J'ai lu ces derniers jours l'intégrale de la série, y compris
Le Journal d'un Ingénu ; je pense que cela restera comme une des bandes dessinées les plus marquantes que j'ai pu lire. N'ayant pas tout à fait suivi l'histoire au fil de ses sorties en albums (en gros, j'ai lu
Le journal d'un Ingénu à l'époque de sa sortie, et ai lu les deux premiers tomes de
L'espoir malgré tout en un coup, mais ai volontairement fait l'impasse sur le tome 3 en attendant la fin), je confirme ce que beaucoup ici pressentaient au fil des années : cette oeuvre prend tout son sens et dévoile toute sa force lorsqu'elle est lue d'une traite, comme une seule histoire. Le découpage en quatre albums ne lui rend pas tout à fait justice, c'est bien une seule longue bande dessinée (avec toutefois Le Journal d'un Ingénu à part). Et quelle bande dessinée.

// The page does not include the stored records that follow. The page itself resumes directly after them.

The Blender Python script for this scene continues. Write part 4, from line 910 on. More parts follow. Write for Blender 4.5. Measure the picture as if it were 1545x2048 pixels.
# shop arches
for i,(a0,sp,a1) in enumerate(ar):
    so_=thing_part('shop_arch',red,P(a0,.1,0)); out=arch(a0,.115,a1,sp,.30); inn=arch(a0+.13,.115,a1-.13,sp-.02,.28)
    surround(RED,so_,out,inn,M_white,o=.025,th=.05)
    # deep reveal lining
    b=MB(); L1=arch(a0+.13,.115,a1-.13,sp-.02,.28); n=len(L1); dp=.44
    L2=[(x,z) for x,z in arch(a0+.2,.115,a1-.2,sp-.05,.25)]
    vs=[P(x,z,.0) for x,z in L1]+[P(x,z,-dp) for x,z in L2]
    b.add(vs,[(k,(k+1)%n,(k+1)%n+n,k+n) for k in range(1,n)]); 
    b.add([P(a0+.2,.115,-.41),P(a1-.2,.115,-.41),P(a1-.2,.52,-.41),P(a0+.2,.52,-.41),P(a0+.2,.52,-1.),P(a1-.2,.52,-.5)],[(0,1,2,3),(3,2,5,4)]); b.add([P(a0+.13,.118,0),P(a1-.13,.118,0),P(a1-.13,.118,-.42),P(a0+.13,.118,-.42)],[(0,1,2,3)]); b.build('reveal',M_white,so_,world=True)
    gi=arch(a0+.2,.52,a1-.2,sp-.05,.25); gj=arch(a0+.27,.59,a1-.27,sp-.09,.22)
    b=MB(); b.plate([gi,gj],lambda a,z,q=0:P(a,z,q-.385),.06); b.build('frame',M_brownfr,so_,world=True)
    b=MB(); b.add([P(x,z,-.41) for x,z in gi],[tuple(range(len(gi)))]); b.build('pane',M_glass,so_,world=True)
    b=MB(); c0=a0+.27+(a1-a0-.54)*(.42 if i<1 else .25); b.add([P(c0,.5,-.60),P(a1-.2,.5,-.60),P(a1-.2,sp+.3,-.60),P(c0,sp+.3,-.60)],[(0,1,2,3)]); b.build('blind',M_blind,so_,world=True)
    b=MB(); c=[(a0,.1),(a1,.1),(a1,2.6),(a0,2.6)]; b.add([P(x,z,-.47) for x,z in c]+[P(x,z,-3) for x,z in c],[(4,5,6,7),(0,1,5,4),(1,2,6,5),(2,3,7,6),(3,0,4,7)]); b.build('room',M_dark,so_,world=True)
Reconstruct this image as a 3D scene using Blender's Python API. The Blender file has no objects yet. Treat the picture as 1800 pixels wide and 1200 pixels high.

En lisant tout en une fois, on se prend vraiment dans la figure ces longues années d'occupation en Belgique, la multitude d'événements et de personnages complexes qui parsèment cette oeuvre. Il y a des héros, des salauds, des personnages plus gris qui se révèlent à travers ces difficultés (en bien ou en mal - on peut notamment voir un très intéressant croisement entre Fantasio et son collègue journaliste des débuts, Bouchard). Mais surtout, beaucoup d'humanité, pour le meilleur et pour le pire. On vit avec ces personnages, le tout étant vu à travers les yeux d'un ingénu qui évolue peu à peu. Les ellipses temporelles, nombreuses, ne gênent pas du tout, Bravo fait au contraire très bien sentir le temps qui passe, les difficultés qui s'amoncellent (l'évolution du physique de Félix et Felka, un vrai crève-coeur). On peut peut-être regretter que ce ne soit pas un poil plus long encore, tant Bravo a ouvert de portes et de réflexions sur la vie et les choix qu'on fait dans des situations aussi dramatiques - on aimerait passer encore plus de temps avec certains personnages.
J'ai terminé le quatrième tome il y a deux jours, et l'histoire et surtout sa fin me reste continuellement en tête :
Il y a d'abord cette scène très émouvante où Ernestine détaille tout ce que Spirou a fait pour les autres au cours de ces années terribles; c'est d'une justesse incroyable, Spirou ne semble jamais avoir été un héros si beau qu'à ce moment-là, surtout avec cette réaction désarmante qui le voit fondre en larmes en expliquant qu'il n'a pas fait exprès de faire tout ça. En quelques cases, Emile Bravo parvient à conclure l'évolution de son ingénu, en rappelant comment il peut être un si bel exemple pour tous les lecteurs (comme l'a mentionné quelqu'un sur ce topic, tous ses actes pendant cette guerre étaient de vrais actes de paix, jamais de guerre, c'est ça qui est tellement admirable).
Il y a ensuite ce moment absolument bouleversant qui voit la réapparition de Monsieur Dewilde. Je retourne sans cesse à ces pages depuis deux jours tant je n'en reviens pas de voir quelque chose comme ça dans une bd tout public. C'est toute l'horreur de la guerre et des camps incarnée sur le corps d'un homme, d'un personnage tellement bon et gentil dont on avait perdu la trace pendant tellement de temps. C'est terrifiant, tellement triste, et en même temps, il a pu survivre, revenir; "l'espoir malgré tout", oui, mais à quel prix... Bravo ose là quelque chose de très fort et extrêmement poignant. La suite, avec Spirou qui lit la lettre de Kassandra, et les révélations sur ce qu'elle est devenue, poursuit sur le même ton désenchanté; plus rien ne sera jamais comme avant.
Et alors ces deux dernières pages qui révèlent la réalité des personnages de Félix et Felka, et leur sort tellement horrible... Je ne m'en remets pas non plus, quel pont inattendu (en tout cas pour moi) entre la fiction et la réalité. Et qui donne une nouvelle perspective à ces personnages et au message de cette oeuvre.
Bref, un épilogue à la fois très beau, très touchant et bouleversant concernant le destin de tous ces personnages. Assurément une oeuvre qui fera date. Je lis Spirou depuis que je suis tout petit, j'ai quasiment appris à lire avec les albums, que je relis encore régulièrement, c'est réellement le héros de bande dessinée que j'ai toujours aimé et suivi. Mais je crois qu'Emile Bravo a réussi le pari de lui donner une autre dimension, une nouvelle humanité, qui s'accorde cependant tout à fait avec le personnage qu'on connaissait déjà. Et ça, c'est formidable.